Both of our bioparents were "closet hoarders": in the case of our egg donor it was almost literal. She would fill up objects around the house with belongings, pile closets high with things, keep her craft supplies in an antique piece of furniture or a chest, etc. but you wouldn't see it with a casual glance around the house. Our father was careful about what he brought home, but he was a "pack rat" in that he would squirrel away odds and ends in the corners, the machine rooms, and janitorial closets around his job (he was a superintendent of a large building in NYC). Whenever a building resident threw something usable or fixable out, he would hide it away somewhere.

It's quite possible that Magpie is one of the people with reasons we have difficulty parting with certain objects. Apparently there is an OCD component to some Schitzotypal behaviors, and that may be one of the things that drives some of Magpie's behaviors and hoarding.

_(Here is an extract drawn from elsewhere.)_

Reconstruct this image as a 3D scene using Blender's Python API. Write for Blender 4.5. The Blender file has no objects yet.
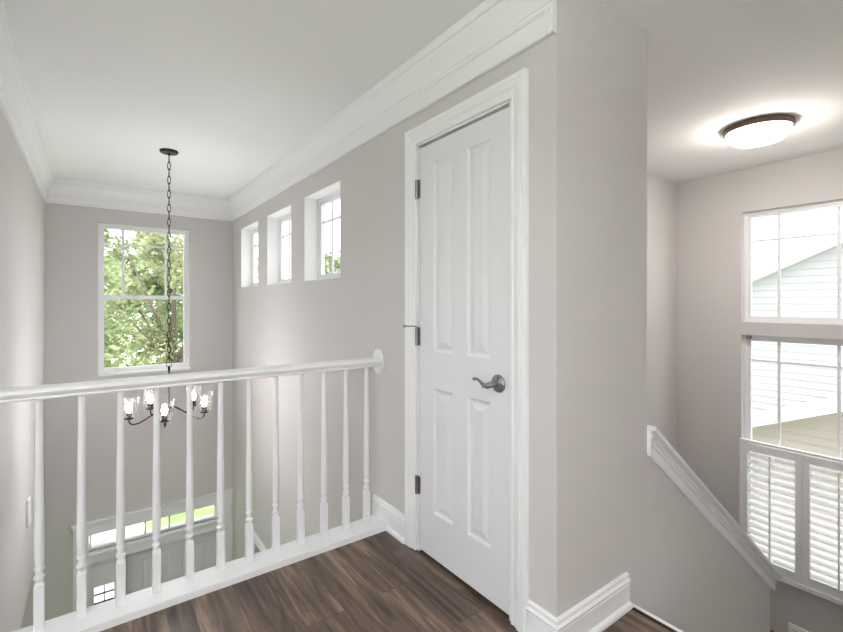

Magpie had difficulty understanding the "ownership" of items. There was a conflict between "real-world ownership" as in someone purchased something from a store and thus it belongs to them — and her ideas of reference or magical thinking where an item could have been spirited here as a gift to her from another world, or have been left by some magical being or place or power for her to find and use to leave. In which case, the item (regardless of "ownership") was really hers for the taking and using, by means of its "intended purpose" or it's inherent function.

Unfortunately, Magpie's "thievery" was sometimes observed and punished, and especially infuriated our sperm donor. We had trouble communicating internally, and didn't understand Magpie's behavior any better than our bioparents did, so questions about whether "I" had taken an item resulted in "No", questions about "Well, then who did?" resulted in "I don't know" or "Nobody" etc. and often we were accused of lying and beaten, spanked, or punished — which was usually being sequestered in our room which was more payoff than punishment. We weren't trying to lie, and when asked for an item, Magpie would often just surrender it — unless it was already found in our room. Magpie didn't intend to keep (but may have forgotten taking) any objects that didn't contain messages or clues as to how to escape this world. So Magpie unintentionally contributed to our abuse, and the punishments generally didn't work — Magpie wasn't the one getting the beating, or getting the lecture, and being sent to our room was a vacation in paradise when compared with dealing with our bioparents. We were supposed to be contrite and thinking about what horrible thing we had done, but instead would often talk to ourselves and play together. Being in our room, physically alone, with the door closed — that was a safe space for us to be ourselves together and not a punishment at all.